Thursday, April 20

SOUTHERN BAPTISTS NOT BENEFITTING FROM CONSERVATIVE RESURGENCE

The Southern Baptist Convention is losing steam. Baptisms are down for the fifth time in six years.

"An honest evaluation of the data leads us to but one conclusion," Rainer wrote in the Spring 2005 issue of The Southern Baptist Journal of Theology. "The conservative resurgence has not resulted in a more evangelistic denomination."
...
The convention has not reached the 400,000-baptism plateau since 2000, the year it revised the Baptist Faith & Message to narrow theological parameters in place since the statement's last revision in 1963.


This was the topic of one of my very first posts because it's been a heart sore for me for many years. A once-great force for spreading the Gospel has been decimated by its alignment with the religious right in seeking political power and influence. What a sad response to Christ's commission that we leave everything worldly behind in order to follow him.

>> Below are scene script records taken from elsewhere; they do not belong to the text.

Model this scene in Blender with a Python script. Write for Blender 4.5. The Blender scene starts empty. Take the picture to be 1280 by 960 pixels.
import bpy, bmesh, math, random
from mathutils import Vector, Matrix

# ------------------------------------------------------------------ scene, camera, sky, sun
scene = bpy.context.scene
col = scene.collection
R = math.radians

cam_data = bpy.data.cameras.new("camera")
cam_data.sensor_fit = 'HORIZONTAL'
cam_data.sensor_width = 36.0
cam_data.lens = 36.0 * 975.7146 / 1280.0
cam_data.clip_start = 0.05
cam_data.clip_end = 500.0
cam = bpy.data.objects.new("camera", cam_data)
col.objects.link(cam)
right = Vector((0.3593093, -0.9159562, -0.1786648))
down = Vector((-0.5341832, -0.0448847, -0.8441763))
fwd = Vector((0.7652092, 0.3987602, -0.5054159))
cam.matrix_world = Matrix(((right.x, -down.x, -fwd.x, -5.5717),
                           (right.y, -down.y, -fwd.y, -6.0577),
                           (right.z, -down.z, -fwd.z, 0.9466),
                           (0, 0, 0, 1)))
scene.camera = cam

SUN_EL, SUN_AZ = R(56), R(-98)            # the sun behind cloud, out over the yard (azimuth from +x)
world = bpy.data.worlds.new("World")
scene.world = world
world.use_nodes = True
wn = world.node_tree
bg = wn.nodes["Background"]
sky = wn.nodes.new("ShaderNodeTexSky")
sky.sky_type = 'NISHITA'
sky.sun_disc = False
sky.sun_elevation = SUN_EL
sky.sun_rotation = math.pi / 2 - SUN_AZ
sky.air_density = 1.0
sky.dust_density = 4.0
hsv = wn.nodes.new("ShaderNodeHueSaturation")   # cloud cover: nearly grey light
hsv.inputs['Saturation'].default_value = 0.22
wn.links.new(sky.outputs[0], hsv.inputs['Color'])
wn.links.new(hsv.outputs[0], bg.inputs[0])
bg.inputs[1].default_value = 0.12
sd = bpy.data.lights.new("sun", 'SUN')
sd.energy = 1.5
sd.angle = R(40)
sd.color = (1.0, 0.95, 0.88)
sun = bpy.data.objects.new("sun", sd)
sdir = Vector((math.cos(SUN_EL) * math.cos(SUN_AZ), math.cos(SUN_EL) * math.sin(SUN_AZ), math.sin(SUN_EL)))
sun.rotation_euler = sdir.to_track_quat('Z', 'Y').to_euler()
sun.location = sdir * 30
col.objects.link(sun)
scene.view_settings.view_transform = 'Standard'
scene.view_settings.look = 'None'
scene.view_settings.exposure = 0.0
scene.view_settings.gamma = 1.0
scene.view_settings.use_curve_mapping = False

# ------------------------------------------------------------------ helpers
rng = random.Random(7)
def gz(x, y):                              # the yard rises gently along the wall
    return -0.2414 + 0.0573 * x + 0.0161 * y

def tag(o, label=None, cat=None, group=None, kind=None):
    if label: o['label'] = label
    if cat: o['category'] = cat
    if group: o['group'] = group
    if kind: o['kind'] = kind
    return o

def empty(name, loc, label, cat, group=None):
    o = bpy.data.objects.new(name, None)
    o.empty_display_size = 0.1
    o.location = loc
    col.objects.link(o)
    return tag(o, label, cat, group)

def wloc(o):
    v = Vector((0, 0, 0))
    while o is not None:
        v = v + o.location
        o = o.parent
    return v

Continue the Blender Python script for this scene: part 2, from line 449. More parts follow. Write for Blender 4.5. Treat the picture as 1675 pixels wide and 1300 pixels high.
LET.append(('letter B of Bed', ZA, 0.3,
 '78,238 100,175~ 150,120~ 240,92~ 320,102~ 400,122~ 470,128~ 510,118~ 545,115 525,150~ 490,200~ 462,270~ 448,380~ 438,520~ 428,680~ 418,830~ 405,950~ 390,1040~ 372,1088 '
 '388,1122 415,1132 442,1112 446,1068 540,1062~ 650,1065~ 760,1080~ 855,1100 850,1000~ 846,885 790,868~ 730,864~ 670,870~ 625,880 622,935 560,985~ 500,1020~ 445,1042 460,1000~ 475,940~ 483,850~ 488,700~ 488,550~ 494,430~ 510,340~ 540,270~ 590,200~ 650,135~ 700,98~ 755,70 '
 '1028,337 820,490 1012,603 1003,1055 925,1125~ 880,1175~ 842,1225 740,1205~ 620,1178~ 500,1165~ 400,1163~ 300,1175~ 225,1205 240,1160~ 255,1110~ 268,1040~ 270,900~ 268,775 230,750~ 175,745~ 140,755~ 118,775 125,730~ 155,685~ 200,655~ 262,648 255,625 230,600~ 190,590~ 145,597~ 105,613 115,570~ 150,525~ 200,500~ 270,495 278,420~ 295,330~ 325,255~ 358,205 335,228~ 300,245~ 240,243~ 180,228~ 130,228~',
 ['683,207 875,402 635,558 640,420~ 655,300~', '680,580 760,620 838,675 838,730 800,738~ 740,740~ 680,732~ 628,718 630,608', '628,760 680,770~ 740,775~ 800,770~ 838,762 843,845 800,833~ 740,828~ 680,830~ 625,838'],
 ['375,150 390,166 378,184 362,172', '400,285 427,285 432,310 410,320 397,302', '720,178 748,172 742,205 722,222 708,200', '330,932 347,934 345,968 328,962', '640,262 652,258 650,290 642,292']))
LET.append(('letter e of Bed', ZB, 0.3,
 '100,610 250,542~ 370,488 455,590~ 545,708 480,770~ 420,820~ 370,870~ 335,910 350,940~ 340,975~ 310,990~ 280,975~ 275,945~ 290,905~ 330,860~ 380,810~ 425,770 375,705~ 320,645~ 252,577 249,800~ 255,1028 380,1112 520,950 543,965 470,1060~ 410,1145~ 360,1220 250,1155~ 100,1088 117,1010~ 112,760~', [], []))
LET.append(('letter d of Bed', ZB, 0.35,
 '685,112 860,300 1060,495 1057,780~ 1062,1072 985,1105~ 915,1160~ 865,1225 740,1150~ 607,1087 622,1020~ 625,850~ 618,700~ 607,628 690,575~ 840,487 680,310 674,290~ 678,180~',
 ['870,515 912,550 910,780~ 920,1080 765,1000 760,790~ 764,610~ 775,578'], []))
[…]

Hat tip to Dr. Bruce Prescott.

1 Comments:

Blogger D.R. said...

So have the breakaway groups done much better than the SBC? Are the numbers of baptisms in the CBF much greater than they were last year? For your statements to be true, you would have to demonstrate that all things being equal the singular reason for the downturn is the conservative resurgence. That's pretty difficult given that all other major denominations declined last year, at a much greater rate than did the SBC. Maybe less baptisms are due to the culture. Maybe its due to its sheer size (sometimes larger companies have a harder time growing than smaller ones do). Maybe its due to many conservative members leaving for other Bible-based denominations such as the EFCA or the GBC and working in evangelistic capacities there. There are lots of reasons for such decline, but blaming it solely on the reason you have chose is actually quite illogical (especially given the other conservative denominations and their stark growth over the same period of time). The SBC has problems (with that I will not disagree), but the movement away from liberalism is not one of them (as the growth in those other denominations made clear). And in reading your previous post I wonder if you know that the early years of the resurgence were focused on ridding seminaries of professors teaching heresy such as the non-deity of Christ and the adoption theory of Christ's Sonship? Only in the last few years has the women's issue been the focal point, but sadly that is raised to a much higher plane than the other issues, even though more professors were released based on views related to Christ than on those related to women's issues.